Thursday, November 15, 2007

Modernism In Your Neighborhood

Modern residential architecture is appearing around just about every street corner in DC, except for maybe Georgetown. That is a whole other monster that will in due time get it's 15 minutes of critique. I applaud the architects of, and especially those who inhabit, modern buildings in Washington. In a city with rigid and often ridiculous hysterical (historic) preservation boards, it is prohibitively difficult to have an opportunity to allow modern design from today's society to make it's mark on the urban fabric. The area North of U Street and between 13th and 9th Streets NW, seems to be a melting pot of modernism. This neighborhood had mostly existed of run down Victorian tenement townhouses, empty lots and some relics of light industries that long ago closed shop. Within the last five years the empty lots have been built upon, the existing townhouses have been cleaned up, and the industrial buildings have been made into loft-esque spaces. For better or for worse, most of the new construction is in the modern vernacular. They have brought on mixed opinions, and have escaped the incriminating opinions of any historic board due to their location outside of the historic districts. They all have given modern residential architecture incorporated into an existing historic context more visibility, but at the same time have proved that not all modern architecture is good architecture. Three projects in this neighborhood were randomly selected.

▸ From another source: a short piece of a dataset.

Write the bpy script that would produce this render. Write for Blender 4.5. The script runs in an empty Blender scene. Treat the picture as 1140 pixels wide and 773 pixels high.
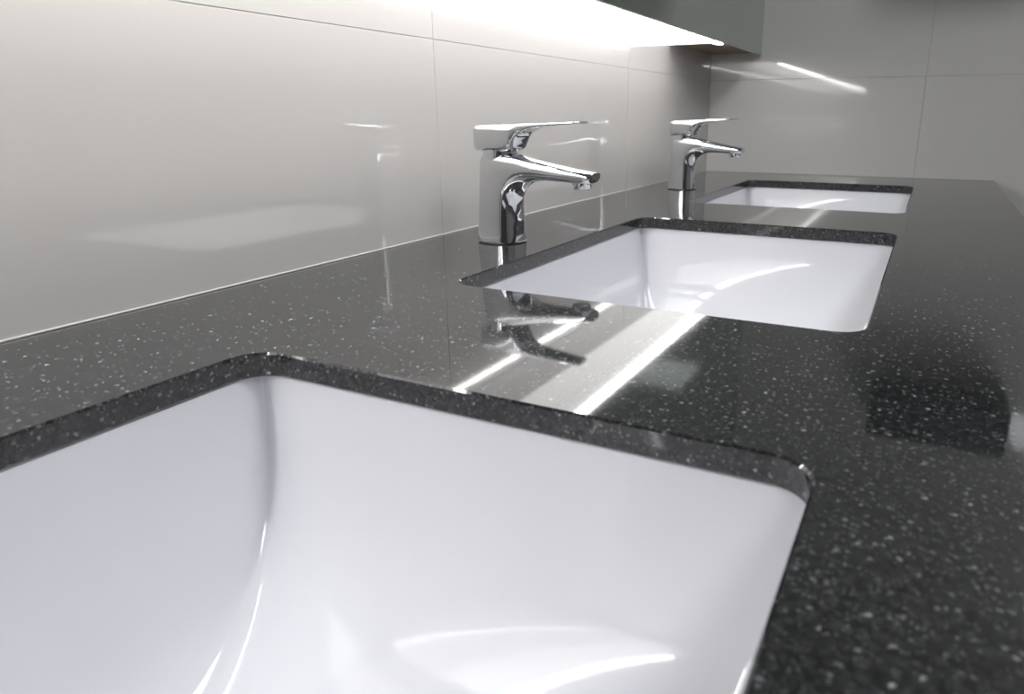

The first is a corner lot infill project. Innovative materials as metal cladding, prefabricated masonry units, and storefront window systems are a great nod to the new residential materials available for construction today. Interlocking elements as balconies, louver sun screens and wrapping surface materials are where this townhouse gets an "A" for modern form and concept. Although, this building fails to make any sort of gesture to the existing context surrounding it. Instead of respecting the past by making a simple gesture to scale, materiality, or proportion, it stands out on its own merit, but in snubbed nose sort of way. A good round of editing in the design process would have eliminated random elements that give the overall design a "gimmick" like aesthetic.

The second is also an infill lot that borders on a public alley. This residential pocket in the city is by no means stylized by a consistent original vernacular. The older townhouses are all different and lack a large amount of detail. The dominating element that they all have is the proportion within the elevation divisions. The one third/two third typology exists with a bay typically occupying the two third section, and the front door on the one third section. This modern intervention holds to these proportions. It simplifies these elements using systems of glass and metal framework. Yet, it also neglects unifying fenestration head heights along with the material connections that are key to the execution of good modern architecture. Just because the ideas are simplified, does not mean you can neglect the details. The detailing in modern architecture can make the difference between sloppy and refined.

The last example is a multi-family building that is still under construction. Elements such as exposed structural steel framework and concrete slabs create interest in the elevation along with function as outdoor balcony space. Glazing systems and walls play the solid/void game instead of punched windows on a solid background. The strength of these elements will be determined by the material and color of the cladding yet to be applied. Again, editing in the design process can be the fine line between great and mediocre modernism.